## [TO DO]
Repeat the listing below in full, exactly as it stands.

*-*-*

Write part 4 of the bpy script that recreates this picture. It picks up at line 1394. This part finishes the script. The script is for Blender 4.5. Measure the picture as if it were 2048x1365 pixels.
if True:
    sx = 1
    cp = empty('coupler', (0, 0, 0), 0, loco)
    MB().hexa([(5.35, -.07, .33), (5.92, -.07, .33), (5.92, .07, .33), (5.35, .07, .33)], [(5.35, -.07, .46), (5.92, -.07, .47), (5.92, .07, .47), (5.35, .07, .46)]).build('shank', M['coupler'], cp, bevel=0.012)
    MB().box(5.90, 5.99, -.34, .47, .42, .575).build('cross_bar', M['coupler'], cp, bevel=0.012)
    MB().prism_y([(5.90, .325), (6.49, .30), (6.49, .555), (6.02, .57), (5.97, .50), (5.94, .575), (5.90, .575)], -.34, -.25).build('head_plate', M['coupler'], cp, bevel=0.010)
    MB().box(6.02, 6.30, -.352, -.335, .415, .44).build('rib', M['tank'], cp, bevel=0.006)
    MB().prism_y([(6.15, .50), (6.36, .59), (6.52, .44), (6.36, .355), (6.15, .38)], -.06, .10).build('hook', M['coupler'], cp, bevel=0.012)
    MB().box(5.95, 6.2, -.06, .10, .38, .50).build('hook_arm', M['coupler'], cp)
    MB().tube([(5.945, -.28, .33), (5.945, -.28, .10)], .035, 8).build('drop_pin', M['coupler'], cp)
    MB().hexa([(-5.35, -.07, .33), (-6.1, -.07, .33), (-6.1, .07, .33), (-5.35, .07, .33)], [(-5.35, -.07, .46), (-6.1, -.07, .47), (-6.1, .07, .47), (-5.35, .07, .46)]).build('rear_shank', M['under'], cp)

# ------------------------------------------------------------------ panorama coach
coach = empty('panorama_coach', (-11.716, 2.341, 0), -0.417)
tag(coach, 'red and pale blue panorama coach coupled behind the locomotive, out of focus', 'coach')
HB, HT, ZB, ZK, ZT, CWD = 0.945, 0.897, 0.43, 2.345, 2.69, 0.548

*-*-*

## [EXPECTED OUTPUT]
Write part 4 of the bpy script that recreates this picture. It picks up at line 1394. This part finishes the script. The script is for Blender 4.5. Measure the picture as if it were 2048x1365 pixels.
if True:
    sx = 1
    cp = empty('coupler', (0, 0, 0), 0, loco)
    MB().hexa([(5.35, -.07, .33), (5.92, -.07, .33), (5.92, .07, .33), (5.35, .07, .33)], [(5.35, -.07, .46), (5.92, -.07, .47), (5.92, .07, .47), (5.35, .07, .46)]).build('shank', M['coupler'], cp, bevel=0.012)
    MB().box(5.90, 5.99, -.34, .47, .42, .575).build('cross_bar', M['coupler'], cp, bevel=0.012)
    MB().prism_y([(5.90, .325), (6.49, .30), (6.49, .555), (6.02, .57), (5.97, .50), (5.94, .575), (5.90, .575)], -.34, -.25).build('head_plate', M['coupler'], cp, bevel=0.010)
    MB().box(6.02, 6.30, -.352, -.335, .415, .44).build('rib', M['tank'], cp, bevel=0.006)
    MB().prism_y([(6.15, .50), (6.36, .59), (6.52, .44), (6.36, .355), (6.15, .38)], -.06, .10).build('hook', M['coupler'], cp, bevel=0.012)
    MB().box(5.95, 6.2, -.06, .10, .38, .50).build('hook_arm', M['coupler'], cp)
    MB().tube([(5.945, -.28, .33), (5.945, -.28, .10)], .035, 8).build('drop_pin', M['coupler'], cp)
    MB().hexa([(-5.35, -.07, .33), (-6.1, -.07, .33), (-6.1, .07, .33), (-5.35, .07, .33)], [(-5.35, -.07, .46), (-6.1, -.07, .47), (-6.1, .07, .47), (-5.35, .07, .46)]).build('rear_shank', M['under'], cp)

# ------------------------------------------------------------------ panorama coach
coach = empty('panorama_coach', (-11.716, 2.341, 0), -0.417)
tag(coach, 'red and pale blue panorama coach coupled behind the locomotive, out of focus', 'coach')
HB, HT, ZB, ZK, ZT, CWD = 0.945, 0.897, 0.43, 2.345, 2.69, 0.548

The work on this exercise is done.